"Das Beste geben und das Allerbeste behalten"

Ralf Dujmovits im ALPIN-Interview

Der Traum, ohne Flaschensauerstoff und Hochträger auf dem Mount Everest zu stehen, ging für Ralf Dujmovits auch dieses Jahr nicht in Erfüllung. Am 18. Mai 2012 entschied sich der 50-jährige deutsche Extrembergsteiger seinen Gipfelversuch abzusagen.

Ralf Dujmovits im ALPIN-Interview
Hörte auf sein Bauchgefühl: Ralf Dujmovits (Foto: Ralf Dujmovits).
Hörte auf sein Bauchgefühl: Ralf Dujmovits (Foto: Ralf Dujmovits).

Während Dujmovits am 18. Mai 2012 vom Südsattel (7950m) abstieg, traute er seinen Augen nicht. Unter ihm zogen sich 200 Menschen an den von den Sherpas angebrachten Fixseilen die Lhotse Flanke hoch, um am 19. Mai ihren langgehegten Traum zu erfüllen - um jeden Preis auf dem höchsten Punkt der Erde zu stehen.

Alpin: Eine erfolgreiche Besteigung des Mount Everest ohne zusätzlichen Sauerstoff stand ganz oben auf deiner Liste. Am Südsattel wurde dir bewusst, dass dich der Aufstieg ohne Hochträger und Sauerstoff zu sehr erschöpft hatte. Warst du überrascht, dass es dich so angestrengt hat?

Ralf Dujmovits: Es überraschte mich schon, allerdings bin ich inzwischen auch schon 50 Jahre alt und da spürt man es, wenn man alles selber trägt. Ich habe mein Bestes gegeben, jedoch wusste ich, dass ich mir bei einem weiteren Aufstieg einen Schaden zufügen würde. Ich habe meine Grenzen erkannt und jetzt muss ich diesen Traum entweder aufgeben oder gemeinsam mit Hochträger erfüllen.
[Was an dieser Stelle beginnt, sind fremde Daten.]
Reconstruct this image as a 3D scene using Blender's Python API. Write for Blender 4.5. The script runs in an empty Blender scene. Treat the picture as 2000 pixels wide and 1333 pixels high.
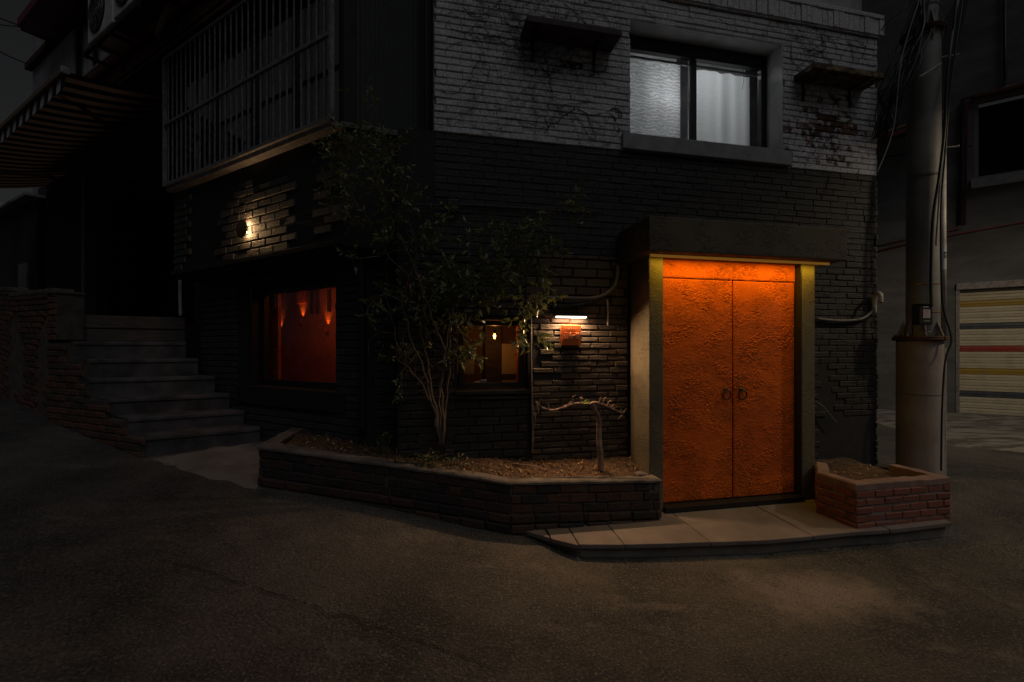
import bpy, bmesh, math, random
import numpy as np
from mathutils import Vector, Matrix, noise as mnoise
R = random.Random(7)
sc = bpy.context.scene
COL = sc.collection
PI = math.pi
F = 890.0; CX = 1000.0; CY = 684.0; CAMZ = 1.6

# ------------------------------------------------------------------ helpers
def at(px, py, Y):
    return Vector(((px-CX)/F*Y, Y, CAMZ + (CY-py)/F*Y))

class Fr:
    """a vertical plane: origin, along u, outward normal n, optional slope k of its courses"""
    def __init__(s, O, u, n=None, k=0.0):
        s.O = Vector((O[0], O[1])); s.u = Vector((u[0], u[1])).normalized()
        s.n = Vector((n[0], n[1])).normalized() if n else Vector((s.u.y, -s.u.x))
        s.k = k
    def P(s, a, z, d=0.0):
        q = s.O + s.u*a + s.n*d
        return Vector((q.x, q.y, z + s.k*a))
    def sz(s, px, py, d=0.0):
        t = (px-CX)/F; O = s.O + s.n*d
        a = (t*O.y - O.x)/(s.u.x - t*s.u.y)
        Y = O.y + s.u.y*a
        return a, CAMZ + (CY-py)/F*Y

class MB:
    def __init__(s): s.v = []; s.f = []; s.c = []; s.uv = None
    def face(s, pts, c=0.5):
        i = len(s.v); s.v += [tuple(p) for p in pts]; s.f.append(tuple(range(i, i+len(pts)))); s.c.append(c)
    def faces(s, pts, fs, c=0.5):
        i = len(s.v); s.v += [tuple(p) for p in pts]
        for f in fs: s.f.append(tuple(i+k for k in f)); s.c.append(c)
    def hexa(s, p, c=0.5):   # 8 points: bottom 4 ccw, top 4
        s.faces(p, [(0,3,2,1),(4,5,6,7),(0,1,5,4),(1,2,6,5),(2,3,7,6),(3,0,4,7)], c)
    def fbox(s, fr, a0, a1, z0, z1, d0, d1, c=0.5, ch=0.0):
        if ch <= 0:
            s.hexa([fr.P(a0,z0,d1),fr.P(a1,z0,d1),fr.P(a1,z0,d0),fr.P(a0,z0,d0),
                    fr.P(a0,z1,d1),fr.P(a1,z1,d1),fr.P(a1,z1,d0),fr.P(a0,z1,d0)], c)
        else:
            # chamfered box (all 12 edges)
            bm = bmesh.new(); bmesh.ops.create_cube(bm, size=1)
            for v in bm.verts:
                v.co = Vector(((a0+a1)/2+(a1-a0)*v.co.x, (d0+d1)/2+(d1-d0)*v.co.y, (z0+z1)/2+(z1-z0)*v.co.z))
            bmesh.ops.bevel(bm, geom=list(bm.edges), offset=ch, segments=2, profile=0.6, affect='EDGES')
            bm.verts.index_update()
            s.faces([fr.P(v.co.x, v.co.z, v.co.y) for v in bm.verts], [tuple(v.index for v in f.verts) for f in bm.faces], c)
            bm.free()
    def tube(s, path, r, n=8, c=0.5, caps=True, sq=False):
        path = [Vector(p) for p in path]; m = len(path)
        rr = r if isinstance(r, (list, tuple)) else [r]*m
        up = Vector((0,0,1)); rings = []; prev = None
        for i, p in enumerate(path):
            t = (path[min(i+1,m-1)] - path[max(i-1,0)])
            if t.length < 1e-9: t = Vector((0,0,1))
            t.normalize()
            if prev is None:
                a = t.cross(up)
                if a.length < 0.1: a = t.cross(Vector((1,0,0)))
            else:
                a = prev - t*prev.dot(t)
                if a.length < 1e-6: a = t.cross(up)
            a.normalize(); prev = a; b = t.cross(a)
            off = PI/4 if n == 4 else 0
            rings.append([p + (a*math.cos(off+2*PI*j/n) + b*math.sin(off+2*PI*j/n))*rr[i] for j in range(n)])
        i0 = len(s.v)
        for rg in rings: s.v += [tuple(q) for q in rg]
        for i in range(m-1):
            for j in range(n):
                k = (j+1) % n
                s.f.append((i0+i*n+j, i0+i*n+k, i0+(i+1)*n+k, i0+(i+1)*n+j)); s.c.append(c)
        if caps:
            s.f.append(tuple(i0+j for j in reversed(range(n)))); s.c.append(c)
            s.f.append(tuple(i0+(m-1)*n+j for j in range(n))); s.c.append(c)
    def lathe(s, O, prof, n=24, c=0.5, axis=None):
        """prof: list of (r,h) along axis"""
        ax = Vector(axis).normalized() if axis else Vector((0,0,1))
        a = ax.cross(Vector((0,0,1)))
        if a.length < 0.1: a = Vector((1,0,0))
        a.normalize(); b = ax.cross(a); O = Vector(O); i0 = len(s.v)
        for (r, h) in prof:
            for j in range(n):
                s.v.append(tuple(O + ax*h + (a*math.cos(2*PI*j/n)+b*math.sin(2*PI*j/n))*r))
        for i in range(len(prof)-1):
            for j in range(n):
                k = (j+1)%n
                s.f.append((i0+i*n+j, i0+i*n+k, i0+(i+1)*n+k, i0+(i+1)*n+j)); s.c.append(c)
    def build(s, name, m, parent=None, smooth=False, loc=None, fix=True):
        me = bpy.data.meshes.new(name); me.from_pydata(s.v, [], s.f); me.update()
        at_ = me.attributes.new('rnd', 'FLOAT', 'FACE')
        at_.data.foreach_set('value', s.c)
        if fix:
            bm = bmesh.new(); bm.from_mesh(me); bmesh.ops.recalc_face_normals(bm, faces=bm.faces); bm.to_mesh(me); bm.free()
        if m: me.materials.append(m)
        if smooth: me.polygons.foreach_set('use_smooth', [True]*len(me.polygons))
        o = bpy.data.objects.new(name, me); COL.objects.link(o)
        if parent is not None:
            o.parent = parent; o.matrix_parent_inverse = parent.matrix_world.inverted()
            # parents are unrotated empties: keep world coordinates in the mesh
            o.matrix_parent_inverse = Matrix.Translation(-abs_loc(parent))
        elif loc is not None:
            L = Vector(loc); me.transform(Matrix.Translation(-L)); o.location = L
        return o

def abs_loc(o):
    v = Vector(o.location)
    p = o.parent
    if p is not None and o.type == 'EMPTY': v = v + abs_loc(p)
    if o.type == 'MESH' and o.parent is not None: v = Vector((0,0,0))
    return v

def tag(o, label=None, cat=None, group=None, kind=None):
    if label: o['label'] = label
    if cat: o['category'] = cat
    if group: o['group'] = group
    if kind: o['kind'] = kind
    return o
def thing(name, loc, label, cat, group=None):
    o = bpy.data.objects.new(name, None); COL.objects.link(o); o.location = loc
    o.empty_display_size = 0.2
    return tag(o, label, cat, group)
def light(name, typ, loc, energy, color, parent, **kw):
    l = bpy.data.lights.new(name, typ); l.energy = energy; l.color = color
    for k, v in kw.items():
        if k != 'aim': setattr(l, k, v)
    o = bpy.data.objects.new(name, l); COL.objects.link(o); o.location = loc
    if 'aim' in kw:
        o.rotation_euler = Vector(kw['aim']).to_track_quat('-Z', 'Y').to_euler()
    if parent is not None:
        o.parent = parent; o.matrix_parent_inverse = Matrix.Translation(-abs_loc(parent))
    return o

# ------------------------------------------------------------------ materials
def nt(name):
    m = bpy.data.materials.new(name); m.use_nodes = True
    t = m.node_tree; b = t.nodes['Principled BSDF']
    return m, t, b
def N(t, typ, **kw):
    n = t.nodes.new(typ)
    for k, v in kw.items():
        if k in n.inputs: n.inputs[k].default_value = v
        else: setattr(n, k, v)
    return n
def rgb(c): return (c[0], c[1], c[2], 1)
def mixc(t, fac, a, b):
    n = t.nodes.new('ShaderNodeMix'); n.data_type = 'RGBA'
    if hasattr(fac, 'is_linked') or hasattr(fac, 'links'): t.links.new(fac, n.inputs[0])
    else: n.inputs[0].default_value = fac
    for i, x in ((6, a), (7, b)):
        if isinstance(x, tuple): n.inputs[i].default_value = rgb(x)
        else: t.links.new(x, n.inputs[i])
    return n.outputs[2]
def ramp(t, src, p0, p1, c0=0.0, c1=1.0):
    n = t.nodes.new('ShaderNodeMapRange'); n.clamp = True
    n.inputs[1].default_value = p0; n.inputs[2].default_value = p1; n.inputs[3].default_value = c0; n.inputs[4].default_value = c1
    t.links.new(src, n.inputs[0]); return n.outputs[0]
def mth(t, op, a, b):
    n = t.nodes.new('ShaderNodeMath'); n.operation = op
    for i, x in ((0, a), (1, b)):
        if isinstance(x, (int, float)): n.inputs[i].default_value = x
        else: t.links.new(x, n.inputs[i])
    return n.outputs[0]
def coord(t):
    return t.nodes.new('ShaderNodeNewGeometry').outputs['Position']
def noise(t, scale, detail=5, rough=0.6, vec=None, stretch=None, dist=0.0):
    n = t.nodes.new('ShaderNodeTexNoise'); n.inputs['Scale'].default_value = scale
    n.inputs['Detail'].default_value = detail; n.inputs['Roughness'].default_value = rough
    n.inputs['Distortion'].default_value = dist
    v = vec or coord(t)
    if stretch:
        mp = t.nodes.new('ShaderNodeMapping'); mp.inputs['Scale'].default_value = stretch
        t.links.new(v, mp.inputs[0]); v = mp.outputs[0]
    t.links.new(v, n.inputs['Vector']); return n.outputs['Fac']
def bump(t, b, h, strength=0.5, dist=0.01, prev=None):
    n = t.nodes.new('ShaderNodeBump'); n.inputs['Strength'].default_value = strength; n.inputs['Distance'].default_value = dist
    t.links.new(h, n.inputs['Height'])
    if prev is not None: t.links.new(prev, n.inputs['Normal'])
    t.links.new(n.outputs[0], b.inputs['Normal']); return n.outputs[0]
def mat(name, c1, c2=None, scale=3.0, rough=0.8, metal=0.0, spec=0.35, bs=None, bd=0.004, bstr=0.6, detail=5, p=(0.35,0.65), stretch=None, rnd=0.0, rndc=None):
    m, t, b = nt(name)
    col = None
    if c2 is not None:
        f = ramp(t, noise(t, scale, detail, stretch=stretch), p[0], p[1])
        col = mixc(t, f, c1, c2)
    if rnd > 0:
        a = N(t, 'ShaderNodeAttribute', attribute_name='rnd')
        f = mth(t, 'MULTIPLY', a.outputs['Fac'], rnd)
        col = mixc(t, f, col if col is not None else c1, rndc or (0,0,0))
    if col is None: b.inputs['Base Color'].default_value = rgb(c1)
    else: t.links.new(col, b.inputs['Base Color'])
    b.inputs['Roughness'].default_value = rough; b.inputs['Metallic'].default_value = metal
    b.inputs['Specular IOR Level'].default_value = spec
    if bs: bump(t, b, noise(t, bs, 6, 0.65), bstr, bd)
    return m
def emis(name, color, strength):
    m, t, b = nt(name); b.inputs['Base Color'].default_value = (0.8,0.8,0.8,1)
    b.inputs['Emission Color'].default_value = rgb(color); b.inputs['Emission Strength'].default_value = strength
    return m
def glass(name, tint=(0.9,0.93,0.93), refl=1.0):
    m, t, b = nt(name); t.nodes.remove(b); out = t.nodes['Material Output']
    tr = N(t, 'ShaderNodeBsdfTransparent'); tr.inputs[0].default_value = rgb(tint)
    gl = N(t, 'ShaderNodeBsdfGlossy'); gl.inputs['Roughness'].default_value = 0.02
    fr = N(t, 'ShaderNodeFresnel'); fr.inputs[0].default_value = 1.5
    mx = t.nodes.new('ShaderNodeMixShader')
    t.links.new(mth(t, 'MULTIPLY', fr.outputs[0], refl), mx.inputs[0]); t.links.new(tr.outputs[0], mx.inputs[1]); t.links.new(gl.outputs[0], mx.inputs[2])
    t.links.new(mx.outputs[0], out.inputs[0]); return m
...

Alpin: Du hast deiner Frau versprochen, den Everest nicht mehr zu versuchen! Kannst du damit leben?

R.D.: Es ist nicht ganz einfach, aber ich kann damit leben. Ich muss schon lange nichts mehr beweisen und wollte es auch nur für mich machen. Ich muss das jetzt so akzeptieren.

Alpin: Ist es schwieriger, wenn man mit einer Frau verheiratet ist, die alle 14 8,000er ohne Flaschensauerstoff bestiegen hat?

R.D.: Nein, ich habe schon lange akzeptiert, dass die Gerlinde stärker ist als ich. Sie hatte in den letzten Jahren auch mehr Zeit zu trainieren, da ich AMICAL alpin noch hatte. Aber ich habe kein Problem damit, dass die Gerlinde all 14 ohne Zusatzsauerstoff hat und ich nicht.

Karawane der Everest-Aspiranten: Blick in die Lhotse Flanke am 18. Mai 2012 (Foto: Ralf Dujmovits).
Karawane der Everest-Aspiranten: Blick in die Lhotse Flanke am 18. Mai 2012 (Foto: Ralf Dujmovits).

Alpin: Am 19. Mai gab es auf der Südseite des Everest vier Tote während Hunderte von Bergtouristen zum Gipfel aufstiegen. Was ist dieses Jahr passiert?

R.D.: Dieses Jahr hat sich alles auf einen Tag konzentriert. Nachdem die Sherpas die Route erst am 17. und 18. Mai fixieren konnten, wollten alle das kleine weniger gute Wetterfenster des 19. Mai nutzen.

Außerdem wird die Anzahl der erfahrenen Bergsteiger am Everest immer geringer und die meisten Leute haben sehr wenig Übung. Everest. Aus diesem Grund bewegen sie sich im Schneckentempo zum Südsattel, kommen dort sehr spät an und sind dann am Gipfeltag total ausgelaugt, was sie noch langsamer macht. Das bringt mehr Staus als in der Vergangenheit.

Alpin: Macht dich diese Situation als Bergliebhaber traurig?

R.D.: Ich darf nicht jammern, da ich meinen Teil mit kommerziellen Expeditionen dazu beigetragen habe. Ich bin kein großer Freund von Regulierungen, jedoch sehe ich, dass man am Everest in Zukunft einen strengeren Weg gehen muss.

Alpin: Denkst du, die nepalesische Regierung wird die Zahlen am Everest jemals limitieren?

R.D.: Das muss sie tun. Leider steigt die Attraktivität des Everest mit jedem Unfall. Ich denke, dass die Wetterfenster für so einen riesigen Andrang zu klein sind, was ja fast in einer riesigen Katastrophe enden muss.